本間 教育哲学者の苫野一徳さんも言っていたけれど、同じ年に生まれた子を一つの教室に集めて、同質性の高い集団をつくるいまの学校では、民主主義は育ちにくい。生まれも、育ちも、モラルも、価値観も、国籍も、宗教も、いろいろ異なった多様な人たちが合意を形成して、社会をつくっていくのが市民社会。でも学校は、それとはほど遠い場になっている。苫野さんは「地域の人も、外国人も、高齢者も、障害者も、さまざまな人たちが学べる、ごちゃまぜなラーニングセンター」が将来の学校の姿になってほしいと言っていた。

市川 先が見えない世の中で、つい「自分の子どもだけがうまく泳ぎ切って、サバイブしてくれればいい」と思ってしまいがちだけど、それだと、いい社会はつくれない。親が「あるべき姿」を押しつけていては、子どもだってしんどいかもしれない。

本間 今回の取材では、これからの社会で、何が理想の学校なのだろうと考えながら「ヒント」を探しに出かけた。結局は「これだ」という答えは出なかった。おおたとしまささんがインタビューで言っていたように「正解はない」というのが本当のところ。これから子どもが学齢期になるけれど、色々な問題にぶち当たった時、世の中には、いろいろな選択肢があるということだけは伝えたいなと思う。「道は一つだけではない」「いまここにいるところが全てではないんだ」ということは、しっかり持っていたいと思った。

■彼が笑う保育園を探そう 藤原学思(ニューヨーク支局)

黒人やヒスパニック系の女性がベビーカーを押している。そこには、金髪で白人の幼児が乗っている。

平日の朝、ニューヨークのマンハッタン島を歩いていると、こんな光景によく出くわす。働く親がベビーシッターを頼むのは、この街では一般的だからだ。

まだ東京にいる僕の長男は、あと数カ月で3歳になり、まもなくニューヨークにやってくる。さて、どうすべきか。同じようにシッターを利用するか、保育園に入れるか。現地校かインターナショナルスクールか。完全に自宅で面倒をみるか。
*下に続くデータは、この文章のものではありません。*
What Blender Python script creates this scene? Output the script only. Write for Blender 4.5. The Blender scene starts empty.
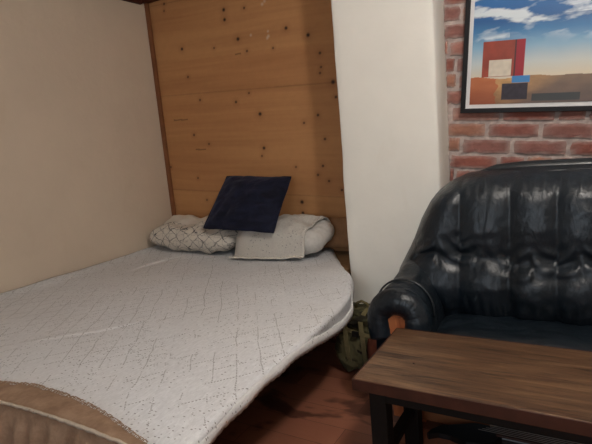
import bpy, bmesh, math, random
import numpy as np
from mathutils import Vector, Matrix, noise
from mathutils.bvhtree import BVHTree
from math import sin, cos, pi, radians, exp, atan, sqrt

random.seed(7)
np.random.seed(7)
scene = bpy.context.scene
COL = scene.collection

# ------------------------------------------------------------------ helpers
def link_mesh(name, verts, faces, mat=None, parent=None, smooth=True):
    me = bpy.data.meshes.new(name)
    me.from_pydata([tuple(v) for v in verts], [], faces)
    me.update()
    if smooth:
        me.polygons.foreach_set('use_smooth', [True] * len(me.polygons))
    o = bpy.data.objects.new(name, me)
    COL.objects.link(o)
    if mat: me.materials.append(mat)
    if parent: o.parent = parent
    return o

def link_bm(name, bm, mat=None, parent=None, smooth=True):
    me = bpy.data.meshes.new(name)
    bmesh.ops.recalc_face_normals(bm, faces=bm.faces)
    bm.to_mesh(me); bm.free()
    if smooth:
        me.polygons.foreach_set('use_smooth', [True] * len(me.polygons))
    o = bpy.data.objects.new(name, me)
    COL.objects.link(o)
    if mat: me.materials.append(mat)
    if parent: o.parent = parent
    return o

def tag(o, label=None, cat=None, group=None, kind=None):
    if label: o['label'] = label
    if cat: o['category'] = cat
    if group: o['group'] = group
    if kind: o['kind'] = kind
    return o

def empty(name, loc, label, cat, group=None):
    o = bpy.data.objects.new(name, None); COL.objects.link(o)
    o.location = loc; o.empty_display_size = .1
    tag(o, label, cat, group)
    return o

def adopt(child, root):
    """parent keeping the world position (children are modelled in world coordinates)"""
    child.parent = root
    child.matrix_parent_inverse = Matrix.Translation(root.location).inverted()
    return child

def bm_box(bm, x0, x1, y0, y1, z0, z1, bevel=0.0, seg=2, M=None):
    r = bmesh.ops.create_cube(bm, size=1)
    vs = r['verts']
    for v in vs:
        v.co = Vector(((x0 + x1) / 2 + v.co.x * (x1 - x0), (y0 + y1) / 2 + v.co.y * (y1 - y0), (z0 + z1) / 2 + v.co.z * (z1 - z0)))
    if bevel:
        es = list({e for v in vs for e in v.link_edges})
        rr = bmesh.ops.bevel(bm, geom=es, offset=bevel, segments=seg, affect='EDGES', profile=.5)
        vs = list({v for f in rr['faces'] for v in f.verts} | {v for v in vs if v.is_valid})
    if M:
        for v in vs: v.co = M @ v.co
    return vs

def box(name, x0, x1, y0, y1, z0, z1, mat, bevel=0.0, parent=None, seg=2, smooth=False):
    bm = bmesh.new(); bm_box(bm, x0, x1, y0, y1, z0, z1, bevel, seg)
    return link_bm(name, bm, mat, parent, smooth)

def tube(pts, rad, sides=10, closed=False):
    """verts, faces of a tube through pts; rad number or list"""
    pts = [Vector(p) for p in pts]; n = len(pts)
    V = []; Fc = []
    up = Vector((0, 0, 1))
    prev = None
    for i, p in enumerate(pts):
        a = pts[i - 1] if (i > 0 or closed) else p
        b = pts[(i + 1) % n] if (i < n - 1 or closed) else p
        t = (b - a).normalized()
        if prev is None:
            s = t.cross(up)
            if s.length < 1e-3: s = t.cross(Vector((1, 0, 0)))
        else:
            s = prev - t * prev.dot(t)
        s.normalize(); prev = s
        w = t.cross(s)
        r = rad[i] if hasattr(rad, '__len__') else rad
        for k in range(sides):
            q = 2 * pi * k / sides
            V.append(p + (s * cos(q) + w * sin(q)) * r)
    m = n if closed else n - 1
    for i in range(m):
        for k in range(sides):
            a = i * sides + k; b = i * sides + (k + 1) % sides
            c = ((i + 1) % n) * sides + (k + 1) % sides; d = ((i + 1) % n) * sides + k
            Fc.append((a, b, c, d))
    if not closed:
        Fc.append(tuple(range(sides))[::-1]); Fc.append(tuple((n - 1) * sides + k for k in range(sides)))
    return V, Fc

def grid_faces(nu, nv, off=0, flip=False):
    F = []
    for j in range(nv - 1):
        for i in range(nu - 1):
            a = off + j * nu + i
            q = (a, a + 1, a + nu + 1, a + nu)
            F.append(q[::-1] if flip else q)
    return F

def interp(x, tab):
    xs = [t[0] for t in tab]; ys = [t[1] for t in tab]
    return float(np.interp(x, xs, ys))

def smooth_interp(x, tab):
    """Catmull style smooth interpolation"""
    n = len(tab)
    if x <= tab[0][0]: return tab[0][1]
    if x >= tab[-1][0]: return tab[-1][1]
    for i in range(n - 1):
        if tab[i][0] <= x <= tab[i + 1][0]: break
    x0, y0 = tab[i]; x1, y1 = tab[i + 1]
    def slope(k):
        if k <= 0: return (tab[1][1] - tab[0][1]) / (tab[1][0] - tab[0][0])
        if k >= n - 1: return (tab[-1][1] - tab[-2][1]) / (tab[-1][0] - tab[-2][0])
        a = (tab[k][1] - tab[k - 1][1]) / (tab[k][0] - tab[k - 1][0])
        b = (tab[k + 1][1] - tab[k][1]) / (tab[k + 1][0] - tab[k][0])
        return (a + b) / 2 if a * b > 0 else 0
    h = x1 - x0; t = (x - x0) / h
    m0 = slope(i) * h; m1 = slope(i + 1) * h
    return (2*t**3 - 3*t*t + 1) * y0 + (t**3 - 2*t*t + t) * m0 + (-2*t**3 + 3*t*t) * y1 + (t**3 - t*t) * m1

def ns(x, y, z=0.0): return noise.noise(Vector((x, y, z)))
def fbm(x, y, z=0.0, o=4): return noise.fractal(Vector((x, y, z)), 1.0, 2.0, o)

# ------------------------------------------------------------------ materials
def lin(c):
    return tuple(((v / 255) / 12.92 if v / 255 <= .04045 else ((v / 255 + .055) / 1.055) ** 2.4) for v in c)

class NT:
    def __init__(s, name, rough=.6, color=(.5, .5, .5), spec=.5, metal=0.0):
        s.m = bpy.data.materials.new(name); s.m.use_nodes = True
        s.t = s.m.node_tree; s.n = s.t.nodes; s.l = s.t.links
        s.b = s.n['Principled BSDF']
        s.b.inputs['Base Color'].default_value = (*color, 1)
        s.b.inputs['Roughness'].default_value = rough
        s.b.inputs['Specular IOR Level'].default_value = spec
        s.b.inputs['Metallic'].default_value = metal
        s._co = None
    def coord(s, kind='Object', scale=(1, 1, 1), rot=(0, 0, 0), loc=(0, 0, 0)):
        tc = s.n.new('ShaderNodeTexCoord'); mp = s.n.new('ShaderNodeMapping')
        s.l.new(tc.outputs[kind], mp.inputs['Vector'])
        mp.inputs['Scale'].default_value = scale; mp.inputs['Rotation'].default_value = rot; mp.inputs['Location'].default_value = loc
        return mp.outputs['Vector']
    def noise(s, vec, scale=5, detail=4, rough=.55, dist=0.0):
        x = s.n.new('ShaderNodeTexNoise'); s.l.new(vec, x.inputs['Vector'])
        x.inputs['Scale'].default_value = scale; x.inputs['Detail'].default_value = detail
        x.inputs['Roughness'].default_value = rough; x.inputs['Distortion'].default_value = dist
        return x.outputs['Fac']
    def voronoi(s, vec, scale=5, feature='F1'):
        x = s.n.new('ShaderNodeTexVoronoi'); s.l.new(vec, x.inputs['Vector']); x.feature = feature
        x.inputs['Scale'].default_value = scale
        return x.outputs['Distance']
    def ramp(s, fac, stops):
        r = s.n.new('ShaderNodeValToRGB'); s.l.new(fac, r.inputs['Fac'])
        e = r.color_ramp.elements
        while len(e) < len(stops): e.new(.5)
        for k, (p, c) in zip(e, stops):
            k.position = p; k.color = (*c, 1) if len(c) == 3 else c
        return r.outputs['Color']
    def math(s, op, a, b=None, c=None):
        x = s.n.new('ShaderNodeMath'); x.operation = op
        for i, v in enumerate((a, b, c)):
            if v is None: continue
            if isinstance(v, (int, float)): x.inputs[i].default_value = v
            else: s.l.new(v, x.inputs[i])
        return x.outputs[0]
    def mix(s, fac, a, b, mode='MIX'):
        x = s.n.new('ShaderNodeMix'); x.data_type = 'RGBA'; x.blend_type = mode
        for sock, v in ((x.inputs[0], fac), (x.inputs[6], a), (x.inputs[7], b)):
            if isinstance(v, (int, float)): sock.default_value = v
            elif isinstance(v, tuple): sock.default_value = (*v, 1)
            else: s.l.new(v, sock)
        return x.outputs[2]
    def sep(s, vec):
        x = s.n.new('ShaderNodeSeparateXYZ'); s.l.new(vec, x.inputs[0]); return x.outputs
    def color(s, sock): s.l.new(sock, s.b.inputs['Base Color'])
    def rough(s, sock): s.l.new(sock, s.b.inputs['Roughness'])
    def bump(s, h, strength=.3, dist=.01):
        x = s.n.new('ShaderNodeBump'); s.l.new(h, x.inputs['Height'])
        x.inputs['Strength'].default_value = strength; x.inputs['Distance'].default_value = dist
        s.l.new(x.outputs['Normal'], s.b.inputs['Normal'])
        return x

def plain(name, color, rough=.6, spec=.5, metal=0.0, var=.12, scale=12, bump=0.0):
    m = NT(name, rough, color, spec, metal)
    v = m.coord()
    f = m.noise(v, scale, 4)
    a = tuple(c * (1 - var) for c in color); b = tuple(min(1, c * (1 + var)) for c in color)
    m.color(m.ramp(f, [(.3, a), (.7, b)]))
    if bump: m.bump(f, bump, .01)
    return m.m

def plaster(name, base, var=.05):
    m = NT(name, .85, base, .25)
    v = m.coord()
    big = m.noise(v, 1.6, 5, .6); fine = m.noise(v, 30, 5, .6)
    c1 = m.ramp(big, [(.3, tuple(c * (1 - var) for c in base)), (.7, tuple(min(1, c * (1 + var)) for c in base))])
    sm = m.noise(m.coord(scale=(1, 1, .35)), 3.2, 6, .65, .6)
    stain = m.ramp(sm, [(.60, (0, 0, 0)), (.78, (1, 1, 1))])
    c2 = m.mix(m.math('MULTIPLY', stain, .22), c1, tuple(c * k for c, k in zip(base, (.78, .70, .58))))
    m.color(c2)
    m.bump(m.math('ADD', m.math('MULTIPLY', big, .8), m.math('MULTIPLY', fine, .15)), .35, .02)
    return m.m

M = {}
M['plaster_left'] = plaster('beige_plaster', lin((212, 195, 174)))
M['plaster_pier'] = plaster('cream_plaster', lin((236, 233, 224)))
M['plaster_room'] = plaster('room_plaster', lin((215, 205, 188)))
M['ceiling'] = plain('ceiling_paint', lin((215, 208, 195)), .9, .2, var=.04, scale=2)

# crochet bedspread : diamond lattice of small eyelets over a fine knitted ground
def crochet(name, base=(.735, .745, .765), hole=(.20, .19, .18), cell=.098, lattice=True, dens=1.0):
    m = NT(name, .92, base, .15)
    v = m.coord()
    s = m.sep(v)
    wob = m.noise(m.coord(), 4, 2)
    wob = m.math('MULTIPLY', m.math('SUBTRACT', wob, .5), .06)
    a = m.math('ADD', m.math('ADD', s[0], m.math('MULTIPLY', s[1], .75)), wob)
    b = m.math('SUBTRACT', m.math('SUBTRACT', s[0], m.math('MULTIPLY', s[1], .75)), wob)
    def tri(x, w):       # distance to nearest line, 0 on the line .. .5
        q = m.math('FRACT', m.math('DIVIDE', x, w))
        return m.math('ABSOLUTE', m.math('SUBTRACT', q, .5))
    la = m.math('GREATER_THAN', tri(a, cell), .5 - .026)
    lb = m.math('GREATER_THAN', tri(b, cell), .5 - .026)
    da = m.math('GREATER_THAN', tri(b, cell / 8), .22)
    db = m.math('GREATER_THAN', tri(a, cell / 8), .22)
    dots = m.math('MAXIMUM', m.math('MULTIPLY', la, da), m.math('MULTIPLY', lb, db))
    # medallion of eyelets in the middle of each diamond
    ca = m.math('SUBTRACT', .5, tri(a, cell)); cb = m.math('SUBTRACT', .5, tri(b, cell))
    # random stitches all over
    vor = m.voronoi(m.coord(scale=(1, 1.6, 1)), 55)
    st = m.math('LESS_THAN', vor, .20)
    patch = m.noise(m.coord(), 7, 3)
    st = m.math('MULTIPLY', st, m.math('GREATER_THAN', patch, .50))
    ring = m.math('MULTIPLY', m.math('MULTIPLY', m.math('GREATER_THAN', ca, .36), m.math('GREATER_THAN', cb, .36)), m.math('LESS_THAN', vor, .22))
    keep = m.math('GREATER_THAN', m.noise(m.coord(), 3.1, 6, .8), .50)
    hol = m.math('MAXIMUM', m.math('MULTIPLY', dots, keep) if lattice else st, m.math('MAXIMUM', st, ring))
    hol = m.math('MULTIPLY', hol, .75 * dens)
    g = m.noise(m.coord(scale=(1, .35, 1)), 120, 3, .7)
    ground = m.ramp(g, [(.3, tuple(c * .86 for c in base)), (.7, tuple(min(1, c * 1.08) for c in base))])
    big = m.noise(m.coord(), 1.7, 3)
    ground = m.mix(m.ramp(big, [(.4, (0, 0, 0)), (.65, (.35, .35, .35))]), ground, tuple(c * k for c, k in zip(base, (.94, .915, .885))))
    m.color(m.mix(hol, ground, hole))
    h = m.math('SUBTRACT', m.math('MULTIPLY', g, .5), hol)
    m.bump(h, .5, .006)
    return m.m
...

ありがたいことに、道がいくつにも分かれている。ただ、1本であろうが10本であろうが、一つしか選べない。そしてもちろん、どの道がどこにつながっているのかはわからない。

教育とはそういうものだと思う。「ノウハウ」や「メソッド」なんて、あってないようなものではないかと。

今回、公設民営の「チャータースクール」や、成功している公立校を取材して、その思いは強まった。
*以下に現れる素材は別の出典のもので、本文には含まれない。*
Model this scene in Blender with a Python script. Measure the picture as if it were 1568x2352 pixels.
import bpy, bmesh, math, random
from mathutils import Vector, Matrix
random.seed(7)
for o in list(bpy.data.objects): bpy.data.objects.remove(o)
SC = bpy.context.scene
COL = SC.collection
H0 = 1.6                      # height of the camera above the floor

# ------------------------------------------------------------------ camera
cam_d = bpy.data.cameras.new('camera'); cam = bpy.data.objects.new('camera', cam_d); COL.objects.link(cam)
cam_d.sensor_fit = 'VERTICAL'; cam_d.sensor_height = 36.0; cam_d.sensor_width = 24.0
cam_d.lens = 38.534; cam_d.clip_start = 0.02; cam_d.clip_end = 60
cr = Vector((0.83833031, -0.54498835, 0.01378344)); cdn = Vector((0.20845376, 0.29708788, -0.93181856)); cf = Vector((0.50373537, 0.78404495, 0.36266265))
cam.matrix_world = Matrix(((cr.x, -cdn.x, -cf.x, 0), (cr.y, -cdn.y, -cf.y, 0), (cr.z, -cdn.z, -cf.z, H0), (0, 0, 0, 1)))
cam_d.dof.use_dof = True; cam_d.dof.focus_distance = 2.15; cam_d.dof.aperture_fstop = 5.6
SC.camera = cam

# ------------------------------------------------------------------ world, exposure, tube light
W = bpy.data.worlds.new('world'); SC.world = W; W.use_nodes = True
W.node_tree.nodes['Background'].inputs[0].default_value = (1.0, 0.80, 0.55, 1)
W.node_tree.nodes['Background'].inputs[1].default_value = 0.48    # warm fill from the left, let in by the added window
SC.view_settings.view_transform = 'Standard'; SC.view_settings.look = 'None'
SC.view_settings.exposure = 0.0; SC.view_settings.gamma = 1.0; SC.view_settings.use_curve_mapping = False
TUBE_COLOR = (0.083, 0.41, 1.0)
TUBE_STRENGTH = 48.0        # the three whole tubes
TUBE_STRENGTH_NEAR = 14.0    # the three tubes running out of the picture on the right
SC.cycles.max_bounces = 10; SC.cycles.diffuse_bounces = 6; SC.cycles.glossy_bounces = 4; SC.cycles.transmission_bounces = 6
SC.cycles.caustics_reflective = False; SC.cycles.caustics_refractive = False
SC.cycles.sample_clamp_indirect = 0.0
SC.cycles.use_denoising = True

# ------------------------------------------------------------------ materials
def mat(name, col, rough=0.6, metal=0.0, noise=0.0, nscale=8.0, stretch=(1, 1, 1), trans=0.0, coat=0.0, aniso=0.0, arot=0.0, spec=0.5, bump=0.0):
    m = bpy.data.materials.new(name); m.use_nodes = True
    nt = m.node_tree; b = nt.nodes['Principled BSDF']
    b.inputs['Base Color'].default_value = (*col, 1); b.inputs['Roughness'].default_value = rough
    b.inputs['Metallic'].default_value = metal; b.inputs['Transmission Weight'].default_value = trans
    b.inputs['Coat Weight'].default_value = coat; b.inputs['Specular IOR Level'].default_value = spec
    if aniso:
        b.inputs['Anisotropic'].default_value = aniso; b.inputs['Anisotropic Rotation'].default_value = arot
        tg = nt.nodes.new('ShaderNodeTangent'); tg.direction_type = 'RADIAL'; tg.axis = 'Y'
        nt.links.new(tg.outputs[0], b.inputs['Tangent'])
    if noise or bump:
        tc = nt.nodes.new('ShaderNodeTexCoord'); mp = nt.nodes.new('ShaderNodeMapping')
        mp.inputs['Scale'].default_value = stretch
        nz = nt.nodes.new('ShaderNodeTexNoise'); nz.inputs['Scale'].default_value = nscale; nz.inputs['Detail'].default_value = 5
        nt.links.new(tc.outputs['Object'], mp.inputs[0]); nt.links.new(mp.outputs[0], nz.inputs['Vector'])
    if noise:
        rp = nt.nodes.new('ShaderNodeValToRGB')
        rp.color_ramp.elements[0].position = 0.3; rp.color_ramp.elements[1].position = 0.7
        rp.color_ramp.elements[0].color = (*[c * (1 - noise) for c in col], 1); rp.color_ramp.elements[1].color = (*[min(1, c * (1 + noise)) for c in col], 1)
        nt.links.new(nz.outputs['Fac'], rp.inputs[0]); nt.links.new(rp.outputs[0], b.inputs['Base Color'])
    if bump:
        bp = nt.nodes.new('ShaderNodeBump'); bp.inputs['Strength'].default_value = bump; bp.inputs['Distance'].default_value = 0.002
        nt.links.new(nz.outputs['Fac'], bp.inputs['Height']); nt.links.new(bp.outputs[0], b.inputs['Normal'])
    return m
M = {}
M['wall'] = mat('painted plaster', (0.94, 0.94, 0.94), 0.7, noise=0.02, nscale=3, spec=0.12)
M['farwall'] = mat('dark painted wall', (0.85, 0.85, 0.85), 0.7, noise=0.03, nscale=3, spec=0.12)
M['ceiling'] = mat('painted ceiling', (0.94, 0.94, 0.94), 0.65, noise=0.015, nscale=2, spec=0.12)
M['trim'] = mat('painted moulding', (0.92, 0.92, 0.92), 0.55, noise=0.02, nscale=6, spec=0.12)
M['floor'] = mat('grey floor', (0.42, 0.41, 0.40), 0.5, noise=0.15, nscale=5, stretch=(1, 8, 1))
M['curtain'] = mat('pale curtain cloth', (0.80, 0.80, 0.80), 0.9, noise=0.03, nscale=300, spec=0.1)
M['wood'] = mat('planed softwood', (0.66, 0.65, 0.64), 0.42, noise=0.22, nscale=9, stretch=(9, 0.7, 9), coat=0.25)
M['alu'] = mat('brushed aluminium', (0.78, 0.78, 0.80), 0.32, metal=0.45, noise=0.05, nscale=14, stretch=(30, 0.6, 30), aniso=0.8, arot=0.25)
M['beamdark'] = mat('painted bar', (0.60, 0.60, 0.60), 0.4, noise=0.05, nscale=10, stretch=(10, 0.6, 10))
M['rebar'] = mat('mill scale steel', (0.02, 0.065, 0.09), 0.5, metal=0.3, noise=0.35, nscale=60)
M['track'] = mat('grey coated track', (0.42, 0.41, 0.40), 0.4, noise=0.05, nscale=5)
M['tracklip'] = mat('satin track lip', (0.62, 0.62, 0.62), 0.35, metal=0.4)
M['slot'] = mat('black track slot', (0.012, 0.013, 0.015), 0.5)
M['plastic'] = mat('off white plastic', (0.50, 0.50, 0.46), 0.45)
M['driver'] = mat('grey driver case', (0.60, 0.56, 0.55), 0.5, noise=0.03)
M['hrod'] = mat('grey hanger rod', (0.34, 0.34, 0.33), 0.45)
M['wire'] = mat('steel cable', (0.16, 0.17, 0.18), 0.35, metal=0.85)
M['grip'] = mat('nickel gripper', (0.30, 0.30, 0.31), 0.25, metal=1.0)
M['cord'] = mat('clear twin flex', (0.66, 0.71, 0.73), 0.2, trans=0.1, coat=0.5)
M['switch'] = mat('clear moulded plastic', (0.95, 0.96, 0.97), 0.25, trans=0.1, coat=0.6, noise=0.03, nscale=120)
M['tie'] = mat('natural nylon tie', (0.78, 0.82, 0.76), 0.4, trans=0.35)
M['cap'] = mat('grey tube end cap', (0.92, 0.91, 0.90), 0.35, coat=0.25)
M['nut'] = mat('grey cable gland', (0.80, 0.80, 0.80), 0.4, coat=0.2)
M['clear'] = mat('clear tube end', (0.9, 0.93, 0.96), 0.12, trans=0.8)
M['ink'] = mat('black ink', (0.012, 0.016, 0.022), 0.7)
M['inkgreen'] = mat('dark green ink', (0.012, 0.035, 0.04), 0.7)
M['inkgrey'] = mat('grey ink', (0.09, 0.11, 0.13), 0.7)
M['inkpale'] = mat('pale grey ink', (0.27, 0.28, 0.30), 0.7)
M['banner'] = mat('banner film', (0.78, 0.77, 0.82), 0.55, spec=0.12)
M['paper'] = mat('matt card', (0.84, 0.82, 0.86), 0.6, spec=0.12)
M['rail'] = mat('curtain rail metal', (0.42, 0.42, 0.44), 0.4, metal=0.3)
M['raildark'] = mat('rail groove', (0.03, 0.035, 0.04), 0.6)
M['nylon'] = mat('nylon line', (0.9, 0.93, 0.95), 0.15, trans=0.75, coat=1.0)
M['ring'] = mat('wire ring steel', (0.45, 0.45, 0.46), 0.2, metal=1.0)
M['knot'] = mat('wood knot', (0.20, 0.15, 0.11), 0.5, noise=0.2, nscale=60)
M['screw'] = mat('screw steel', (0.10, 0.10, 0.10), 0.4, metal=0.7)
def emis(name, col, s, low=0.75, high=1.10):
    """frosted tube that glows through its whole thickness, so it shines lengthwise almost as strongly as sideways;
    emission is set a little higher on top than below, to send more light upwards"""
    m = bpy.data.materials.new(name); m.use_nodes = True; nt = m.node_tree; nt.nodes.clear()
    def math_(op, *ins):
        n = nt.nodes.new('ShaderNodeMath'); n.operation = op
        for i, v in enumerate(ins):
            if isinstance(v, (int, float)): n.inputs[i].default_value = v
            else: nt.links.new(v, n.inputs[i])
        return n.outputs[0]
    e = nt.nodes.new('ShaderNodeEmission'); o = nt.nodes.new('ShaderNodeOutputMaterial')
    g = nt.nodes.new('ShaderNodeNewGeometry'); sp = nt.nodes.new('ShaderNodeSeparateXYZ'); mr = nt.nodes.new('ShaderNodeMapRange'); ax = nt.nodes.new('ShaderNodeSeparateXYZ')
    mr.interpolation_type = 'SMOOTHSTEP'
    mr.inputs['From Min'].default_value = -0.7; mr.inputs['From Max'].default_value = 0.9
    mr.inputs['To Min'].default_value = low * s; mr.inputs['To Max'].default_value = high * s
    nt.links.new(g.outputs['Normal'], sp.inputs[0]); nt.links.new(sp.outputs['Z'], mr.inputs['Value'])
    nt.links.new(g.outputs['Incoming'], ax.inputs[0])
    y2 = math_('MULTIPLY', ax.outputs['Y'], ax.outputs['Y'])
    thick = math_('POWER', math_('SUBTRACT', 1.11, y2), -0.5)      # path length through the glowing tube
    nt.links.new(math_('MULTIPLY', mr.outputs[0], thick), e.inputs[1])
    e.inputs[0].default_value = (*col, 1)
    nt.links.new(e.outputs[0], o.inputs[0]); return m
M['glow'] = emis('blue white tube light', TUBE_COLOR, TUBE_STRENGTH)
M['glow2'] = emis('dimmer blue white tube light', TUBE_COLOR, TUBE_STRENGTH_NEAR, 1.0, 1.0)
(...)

チャータースクールでは、上から押しつけられたマニュアルを捨て、一人ひとりに合わせて授業内容を変えていた。高額な授業料を取るわけでもなく、生徒を選ぶわけでもない。それでも生徒たちは「学力の高い大学」に進学する。

公立校は、学力を伸ばすことだけに重きをおかず、「考える力」を育てることに注力していた。そして貧困層が多い地域で、大きな人気を博していた。

こうした学校は、きっと今後も存在感を増し続けるだろう。二つの学校の教職員が共通して口にしたのは「少なくとも教育はビジネスになってはダメだ」ということだった。

では、教育をビジネスにしているのは誰なのか。多くの場合、それは、私たち保護者である。

「できるだけ良い学校に」。そんな思いが強すぎやしないか。「子に投資しなくちゃ」。そんな強迫観念に駆られていないか。

よし、僕はこうしよう。いくつか保育園に連れていって、彼が一番良い顔で笑ったところに通わせよう。もっともそれができるのは、すごく恵まれているという前提条件があるところに、教育の難しさがあるのだけれど。